## DATA FOR PROCESSING
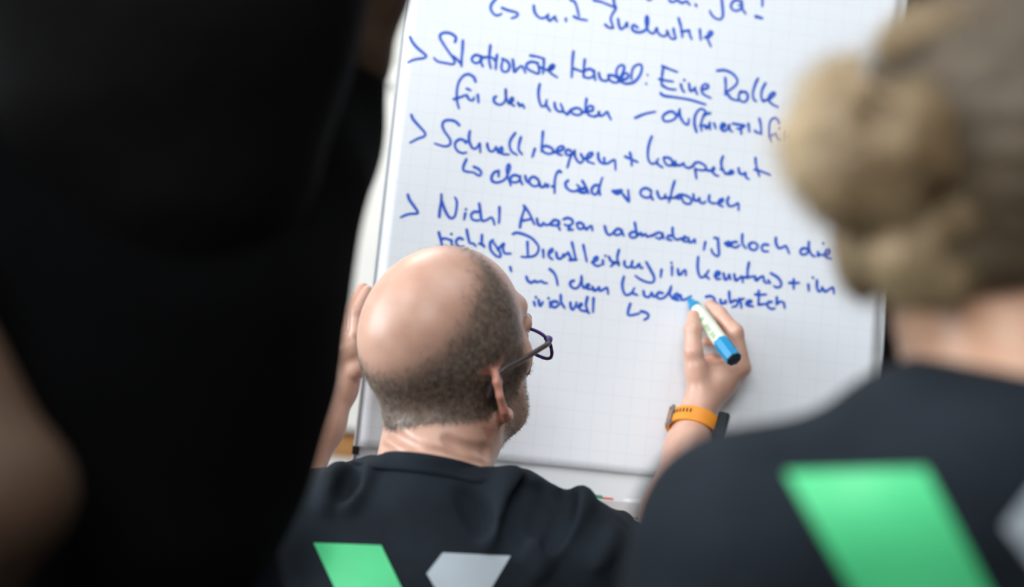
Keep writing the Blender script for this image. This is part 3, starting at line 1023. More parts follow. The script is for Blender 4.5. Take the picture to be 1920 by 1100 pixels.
def body(name, S, h, m, parent, **kw):
    me, V, J = S.mesh(name, h, **kw)
    return link_mesh(name, me, m, parent), V


def decal(name, quads_px, bvh, m, parent, n=26, off=.0008):
    """a thin print lying on the cloth, one mesh of its own"""
    for k, (qp, mm, lab) in enumerate(zip(quads_px, m, ('green slanted stroke of the printed sign', 'grey stroke of the printed sign'))):
        q = np.array(qp, float)
        s, t = np.meshgrid(np.linspace(0, 1, n), np.linspace(0, 1, n))
        PXs = ((1 - s) * (1 - t))[..., None] * q[0] + (s * (1 - t))[..., None] * q[1] + (s * t)[..., None] * q[2] + ((1 - s) * t)[..., None] * q[3]
        pts = []
        for px, py in PXs.reshape(-1, 2):
            d = CF + CR * (px - 960) / FPX + CU * (550 - py) / FPX
            hit = bvh.ray_cast(Vector(CAM), Vector(d))
            pts.append((np.array(hit[0]), np.array(hit[1])) if hit[0] is not None else None)
        idx = np.arange(n * n).reshape(n, n)
        F = [(idx[i, j], idx[i, j + 1], idx[i + 1, j + 1], idx[i + 1, j]) for i in range(n - 1) for j in range(n - 1)
             if all(pts[a] is not None for a in (idx[i, j], idx[i, j + 1], idx[i + 1, j + 1], idx[i + 1, j]))]
        V = np.array([(p[0] + p[1] * off) if p is not None else CAM for p in pts])
        used = np.unique(np.array(F))
        mp = -np.ones(n * n, int); mp[used] = np.arange(len(used))
        link_mesh(name, np_mesh(name, V[used], mp[np.array(F)]), mm, parent, lab)


def bvh_of(V, J):
    return BVHTree.FromPolygons([tuple(v) for v in V], [tuple(int(i) for i in f) for f in J])


def hit(bvh, px, py, lift=0.0):
    d = CF + CR * (px - 960) / FPX + CU * (550 - py) / FPX
    h = bvh.ray_cast(Vector(CAM), Vector(d))
    if h[0] is None:
        return None
    return np.array(h[0]) - unit(d) * lift


# ================= the man writing
man = empty('person', (P(813, 1000, 1.5)[0], P(813, 1000, 1.5)[1] - .1, 0), 'balding man in a dark t-shirt writing on the flipchart, seen from behind', 'person')
_a = math.radians(6)
_R0 = .66 * CR - .26 * CU - .705 * CF
_F0 = .732 * CR + .432 * CU + .526 * CF
mR = unit(_R0 * math.cos(_a) + _F0 * math.sin(_a))
mF = unit(_F0 * math.cos(_a) - _R0 * math.sin(_a))
mU = np.cross(mR, mF)
HM = Head(P(826, 619, 1.53), mR, mF, mU, 1.0)
C7 = P(812, 888, 1.478)
RS = P(1088, 1053, 1.485)
LS = P(548, 1004, 1.465)
PEL = P(800, 1640, 1.40)
sp_ = unit(C7 - PEL)
sh_ = unit(RS - LS)
dp_ = unit(np.cross(sp_, sh_))      # sign fixed below: away from the viewer
if dp_ @ CF < 0:
    dp_ = -dp_
RE = P(1230, 1066, 1.71)
LE = P(490, 1005, 1.73)
dp = float(uv_of(1293, 560)[2])

S = Solid()
HM.grow(S)
S.cap(HM(0, -.034, -.045), C7 - sp_ * .01 + dp_ * .014, .057, .058, k=.03)
S.cap(HM(0, .020, -.070), C7 + dp_ * .055, .045, .052, k=.03)
# creases of the neck, pressed into the skin where it lies
_, Vn, Jn = S.mesh('tmp', .005, smooth=1)
bvn = bvh_of(Vn, Jn)
for pts, r in (([(704, 770), (718, 797), (750, 822), (795, 842), (850, 852), (908, 866)], .0022),
               ([(702, 826), (722, 842), (756, 856)], .0018), ([(838, 822), (872, 836), (905, 842), (917, 846)], .0018)):
    q = [hit(bvn, p[0], p[1], .0004) for p in spline(pts, 4)]
    q = [p for p in q if p is not None]
    S.chain(q, [r] * len(q), k=.010, op='s')
# trunk, thighs and shanks below the clothing, kneeling
S.cap(C7 - sp_ * .09 + dp_ * .06, PEL + dp_ * .03, .05, .085, k=.03)
S.ell(C7 - sp_ * .20 + dp_ * .055, [sh_, sp_, dp_], (.16, .16, .065), k=.03)
S.cap(C7 + dp_ * .04 - sp_ * .02, RS, .034, .040, k=.02)
S.cap(C7 + dp_ * .04 - sp_ * .02, LS, .034, .040, k=.02)
# right arm
W_R = P(1309, 768, dp - .062)
S.chain([RS, RS + .5 * (RE - RS), RE], [.050, .047, .039], k=.03)
fa = [RE, RE + .35 * (W_R - RE) + CR * .004, RE + .75 * (W_R - RE), W_R]
S.chain(fa, [.038, .037, .0265, .0205], k=.02)
# right hand
hp = lambda x, y, o: P(x, y, dp - o)
S.cap(W_R, hp(1345, 716, .045), .0200, .0235, k=.012)
S.cap(hp(1345, 716, .045), hp(1384, 690, .050), .021, .0145, k=.012)
S.cap(hp(1312, 748, .060), hp(1306, 690, .060), .0165, .0135, k=.012)
S.cap(hp(1332, 745, .035), hp(1362, 712, .028), .018, .015, k=.012)
S.chain([hp(1306, 700, .058), hp(1300, 660, .060), hp(1299, 618, .052), hp(1300, 592, .036)], [.0145, .0118, .0108, .0085], k=.006)   # thumb
S.chain([hp(1388, 686, .052), hp(1379, 622, .056), hp(1350, 588, .036), hp(1331, 571, .020)], [.0135, .0100, .0088, .0072], k=.006)    # index
S.chain([hp(1392, 690, .036), hp(1370, 637, .030), hp(1345, 615, .021), hp(1322, 610, .017)], [.0125, .0092, .0082, .0072], k=.004)    # middle
S.chain([hp(1384, 702, .026), hp(1366, 655, .019), hp(1345, 640, .0145), hp(1325, 640, .0135)], [.0115, .0088, .0078, .0068], k=.004)  # ring
S.chain([hp(1366, 718, .020), hp(1352, 682, .0145), hp(1336, 672, .0125), hp(1320, 672, .0125)], [.0105, .0080, .0070, .0062], k=.004) # little
# left arm and hand on the board's edge
W_L = P(637, 730, 1.815)
S.chain([LS, LS + .5 * (LE - LS), LE], [.050, .047, .039], k=.03)
S.chain([LE, LE + .35 * (W_L - LE), LE + .75 * (W_L - LE), W_L], [.037, .036, .027, .0215], k=.02)
S.cap(W_L, P(658, 660, 1.825), .021, .024, k=.012)
S.cap(P(655, 655, 1.810), P(655, 650, 1.850), .020, .018, k=.012)
for (bx_, by_, bd), (tx, ty, td), r in (((668, 625, 1.806), (689, 545, 1.826), .0088), ((662, 622, 1.826), (680, 540, 1.846), .0090),
                                        ((655, 626, 1.846), (670, 552, 1.870), .0085), ((648, 636, 1.862), (658, 575, 1.890), .0076)):
    a = P(bx_, by_, bd); c = P(tx, ty, td)
    S.chain([a, .5 * (a + c) - CR * .006 - CF * .004, c], [r * 1.2, r * 1.05, r * .85], k=.004)
S.chain([P(668, 690, 1.806), P(690, 660, 1.812), P(705, 625, 1.835)], [.014, .011, .0085], k=.006)
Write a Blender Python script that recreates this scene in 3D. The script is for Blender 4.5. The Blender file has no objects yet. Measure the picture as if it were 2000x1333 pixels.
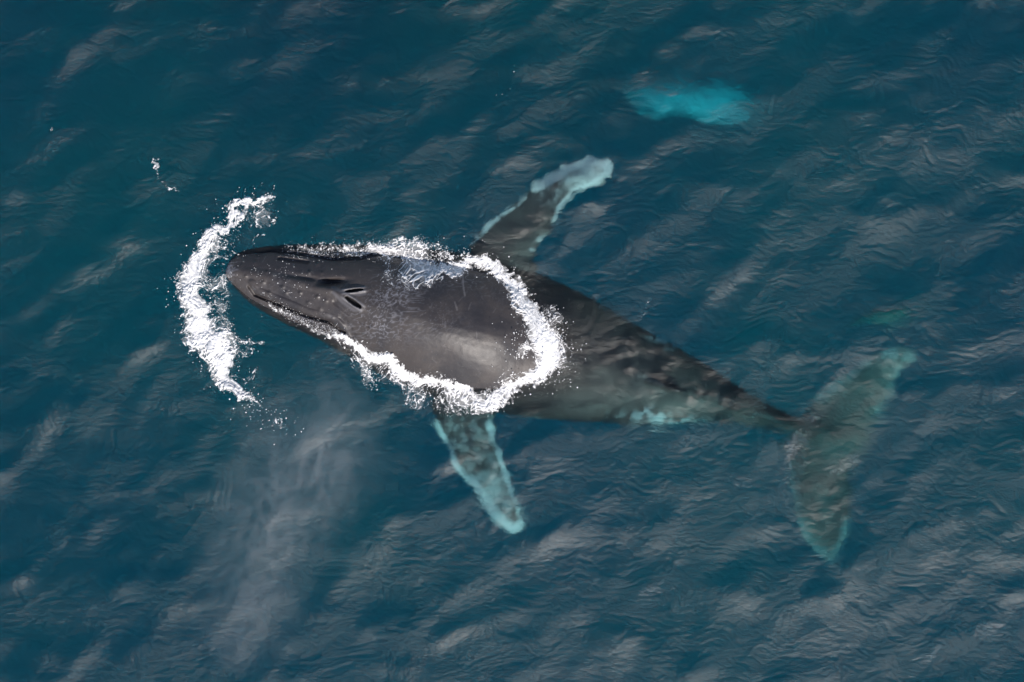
import bpy, math
import numpy as np
from mathutils import Vector
from mathutils.bvhtree import BVHTree

# ------------------------------------------------------------------ camera, world, sun, exposure
S = bpy.context.scene
C = S.collection
H = 30.0                                   # drone height above the sea, metres; 100 photo pixels are 1 m at sea level
cam = bpy.data.objects.new('camera', bpy.data.cameras.new('camera'))
C.objects.link(cam)
cam.location = (0, 0, H)
cam.data.sensor_width = 36.0
cam.data.lens = 36.0 * H / 20.0
cam.data.clip_start = 0.5
cam.data.clip_end = 9000
S.camera = cam

SUN_EL, SUN_AZ = 45.0, -68.0               # elevation; direction to the sun in the x-y plane (from +x, anticlockwise)
d = Vector((math.cos(math.radians(SUN_EL)) * math.cos(math.radians(SUN_AZ)),
            math.cos(math.radians(SUN_EL)) * math.sin(math.radians(SUN_AZ)),
            math.sin(math.radians(SUN_EL))))
W = bpy.data.worlds.new('World')
S.world = W
W.use_nodes = True
bg = W.node_tree.nodes['Background']
sky = W.node_tree.nodes.new('ShaderNodeTexSky')
sky.sky_type = 'NISHITA'
sky.sun_disc = False
sky.sun_elevation = math.radians(SUN_EL)
sky.sun_rotation = math.radians(90 - SUN_AZ)
W.node_tree.links.new(sky.outputs[0], bg.inputs[0])
bg.inputs[1].default_value = 0.10
sl = bpy.data.lights.new('sun', 'SUN')
sl.energy = 4.2
sl.angle = math.radians(0.5)
sl.color = (1.0, 0.93, 0.86)
sun = bpy.data.objects.new('sun', sl)
C.objects.link(sun)
sun.rotation_euler = d.to_track_quat('Z', 'Y').to_euler()
sun.location = (0, 0, 60)

S.view_settings.view_transform = 'Standard'
S.view_settings.look = 'None'
S.view_settings.exposure = 0.0
S.view_settings.gamma = 1.0
S.render.engine = 'CYCLES'
cy = S.cycles
cy.use_denoising = True
cy.max_bounces = 8
cy.diffuse_bounces = 2
cy.glossy_bounces = 2
cy.transmission_bounces = 6
cy.volume_bounces = 2
cy.transparent_max_bounces = 10
cy.caustics_refractive = True
cy.caustics_reflective = False
cy.sample_clamp_indirect = 2.0
cy.volume_step_rate = 1.0
cy.volume_max_steps = 128

# ------------------------------------------------------------------ helpers
def w2(px, py, z=0.0):
    """photo pixel -> world x, y on the level z"""
    k = (H - z) / H / 100.0
    return (np.asarray(px, float) - 1000.0) * k, (666.5 - np.asarray(py, float)) * k

def to_px(x, y, z):
    k = 100.0 * H / (H - z)
    return 1000.0 + x * k, 666.5 - y * k

def sm(a, b, x):
    t = np.clip((x - a) / (b - a), 0, 1)
    return t * t * (3 - 2 * t)

DOM, NF = 32.0, 1600
_kx = np.fft.fftfreq(NF, DOM / NF)[None, :]
_ky = np.fft.fftfreq(NF, DOM / NF)[:, None]
_k = np.hypot(_kx, _ky) + 1e-9
_ang = np.arctan2(_ky, _kx)

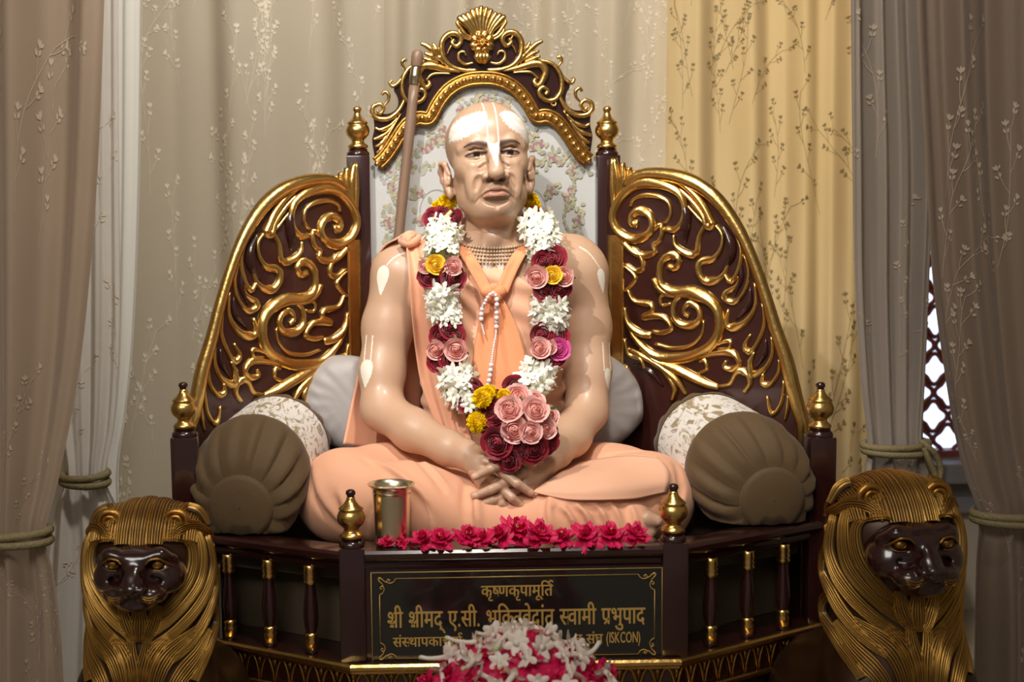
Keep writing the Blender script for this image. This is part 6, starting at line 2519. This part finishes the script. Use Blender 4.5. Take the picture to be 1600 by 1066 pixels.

## EXERCISE
In the listing above, find the line containing "Write a Blender" and the line containing "from mathutils.bvhtree import BVHTree", then return both of them and every line between, exactly, without pictures.

## PROBLEM SOLUTION
Write a Blender Python script that recreates this scene in 3D. The script is for Blender 4.5. The Blender file has no objects yet. Measure the picture as if it were 2000x1333 pixels.
import bpy, math
import numpy as np
from mathutils import Vector
from mathutils.bvhtree import BVHTree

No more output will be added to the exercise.